A  LEONCIO  POCATERRA

(o mejor, Juan  Pushaina)

Artemio Cepeda Fernández

Leoncio Pocaterra ha forjado sus poesías y cuentos bajo el cielo alucinante de La Goajira, la cual no sólo es su espacio geográfico natal, sino también La Gran Tierra Imantada de sus ancestros indígenas, hacia donde él desanda y nos trae entre manos el corazón latente de su humilde mensaje, cifrado de andanzas y vivencias.

Modelando la paciente arcilla de sus poesías y cuentos, lo puedo imaginar vigilando los últimos luceros a las puertas de la gran aurora wayuu, como un laborioso artesano de la palabra escrita que dirige su mensaje soñado al oído perceptivo del indígena universal de estas fronteras y al gusto del alijuna amigo.

Allí, en su Gran Tierra Imantada, siente el viento nordeste (JEPIRACHII), madrugando con avíos de maíz tostado y arreos de nubes, en camino a los colgaderos del Calancala. Ese mismo viento nordeste, que cataloga de hechizo caribe que fragua charcas en su piel de salinas, lo ve también, como un baquiano wayuu que se conduce al alba por azules senderos.

La mirada es aparentemente triste; pero, en realidad, siempre se halla soñando como sueña un verdadero escritor; es decir, siendo feliz con su labor.

Y es que sabe que el hecho creador implica un enorme goce íntimo.

Lamentablemente, en los últimos tiempos, cuando recibo de sus manos sus trabajos que tan fielmente obsequia, como quien entrega en cada uno su corazón, me duele oírlo quejarse con frecuencia de los muchos males de su cuerpo y de su espíritu; pero eso no evita que siga siendo un buen escritor que forja, palabra a palabra, el acero poderoso de su poesía y su narrativa con la santa paciencia de las piedras.

Este hombre pacífico, indígena puro, con cara prestada de turco, cuerpo robusto, piernas cortas, andar lento y pesado es, además de un paciente y minucioso historiador, un narrador que escribe cuestiones tan distintas como la Conquista de España, las Arenas de Castillete, las Hostias, la Próstata, los Galápagos, los Zamuros.
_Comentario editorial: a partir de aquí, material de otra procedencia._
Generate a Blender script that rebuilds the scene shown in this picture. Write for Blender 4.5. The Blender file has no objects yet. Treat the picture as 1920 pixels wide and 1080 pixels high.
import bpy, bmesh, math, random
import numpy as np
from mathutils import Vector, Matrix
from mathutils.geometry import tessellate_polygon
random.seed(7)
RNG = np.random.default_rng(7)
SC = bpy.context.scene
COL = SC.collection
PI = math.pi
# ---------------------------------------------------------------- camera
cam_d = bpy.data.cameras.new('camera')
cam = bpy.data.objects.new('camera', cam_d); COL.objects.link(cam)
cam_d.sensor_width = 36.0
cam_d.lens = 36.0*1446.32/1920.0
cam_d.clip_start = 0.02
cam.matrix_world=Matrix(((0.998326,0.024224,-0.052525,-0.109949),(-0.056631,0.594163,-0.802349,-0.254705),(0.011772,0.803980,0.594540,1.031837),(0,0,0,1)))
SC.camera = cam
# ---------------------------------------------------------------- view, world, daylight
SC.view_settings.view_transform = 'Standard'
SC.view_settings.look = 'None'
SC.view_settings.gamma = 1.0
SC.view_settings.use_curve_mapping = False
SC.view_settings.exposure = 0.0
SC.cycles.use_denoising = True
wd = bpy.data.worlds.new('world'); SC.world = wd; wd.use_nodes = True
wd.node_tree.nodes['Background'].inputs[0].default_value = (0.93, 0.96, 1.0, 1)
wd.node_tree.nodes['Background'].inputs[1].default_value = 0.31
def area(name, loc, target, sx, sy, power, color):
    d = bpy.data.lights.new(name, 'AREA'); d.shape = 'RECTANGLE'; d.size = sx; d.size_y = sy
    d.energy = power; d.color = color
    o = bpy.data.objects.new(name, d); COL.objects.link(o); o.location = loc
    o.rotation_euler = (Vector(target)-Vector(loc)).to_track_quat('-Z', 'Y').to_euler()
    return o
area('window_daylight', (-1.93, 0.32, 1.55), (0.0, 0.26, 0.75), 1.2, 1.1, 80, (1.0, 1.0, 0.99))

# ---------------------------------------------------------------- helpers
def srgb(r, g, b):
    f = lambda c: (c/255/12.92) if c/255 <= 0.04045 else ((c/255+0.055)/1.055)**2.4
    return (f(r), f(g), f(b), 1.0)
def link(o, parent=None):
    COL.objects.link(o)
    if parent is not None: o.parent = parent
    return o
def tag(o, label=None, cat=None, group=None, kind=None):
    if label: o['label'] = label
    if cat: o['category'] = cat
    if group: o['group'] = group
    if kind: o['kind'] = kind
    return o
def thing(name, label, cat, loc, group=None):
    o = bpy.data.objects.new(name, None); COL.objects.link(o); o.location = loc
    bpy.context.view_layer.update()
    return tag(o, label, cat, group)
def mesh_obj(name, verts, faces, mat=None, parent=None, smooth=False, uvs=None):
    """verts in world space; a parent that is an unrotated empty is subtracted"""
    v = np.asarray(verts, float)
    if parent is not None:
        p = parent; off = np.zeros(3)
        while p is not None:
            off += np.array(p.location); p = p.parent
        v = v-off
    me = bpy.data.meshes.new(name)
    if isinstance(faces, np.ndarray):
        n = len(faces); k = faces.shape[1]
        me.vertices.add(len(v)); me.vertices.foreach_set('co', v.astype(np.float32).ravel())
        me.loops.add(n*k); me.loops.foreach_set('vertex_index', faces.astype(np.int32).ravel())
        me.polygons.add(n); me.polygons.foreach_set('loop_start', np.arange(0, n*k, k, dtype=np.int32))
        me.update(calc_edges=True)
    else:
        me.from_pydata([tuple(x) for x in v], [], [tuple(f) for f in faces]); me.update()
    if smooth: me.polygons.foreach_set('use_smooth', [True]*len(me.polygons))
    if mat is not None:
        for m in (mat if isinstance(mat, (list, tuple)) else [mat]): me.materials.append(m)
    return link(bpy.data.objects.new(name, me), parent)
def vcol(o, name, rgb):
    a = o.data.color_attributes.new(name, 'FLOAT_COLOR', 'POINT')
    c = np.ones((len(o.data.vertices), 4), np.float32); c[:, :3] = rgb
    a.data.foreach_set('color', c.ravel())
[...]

Por ejemplo, cuando nos habla del líquido vital que es el agua, la define como instrumento de ira Divina y bisílaba que acaricia a cinco continentes; asimismo, escribe de la conserva de Leche que, según él, es hecha con arte de Sinamaica;

a los libros los considera silentes y generosos palabreros de la memoria de los hermanos Alijunas;

a los zapatos, mascoticas silenciosas que apacentan bajo la sombra de nuestros sueños; a esa luna que Lorca la sueña gitana con su polizón de nardos, con una poesía tan bien lograda como aquella, la nombra viajera grávida de menguas y veranos, que de madrugada se baña en el espejo de agua de Cocinetas; del alijuna dice:

ayer conquistador con astas y enseñas de odio, hoy amigo o abuelo rendido de ternura y amor; al palafito lo cataloga de sueño de enea fondeado en la orilla de un espejo encendido de luceros; al turrón de merey:

manjar de cielo hecho maná sobre salinas. A fin de cuentas, Leoncio Pocaterra escribe tantas cosas del Cielo y la Tierra, tantas cuestiones Divinas y domésticas, que podríamos catalogarlo como el Aquiles Nazoa del cosmorama Wayuu.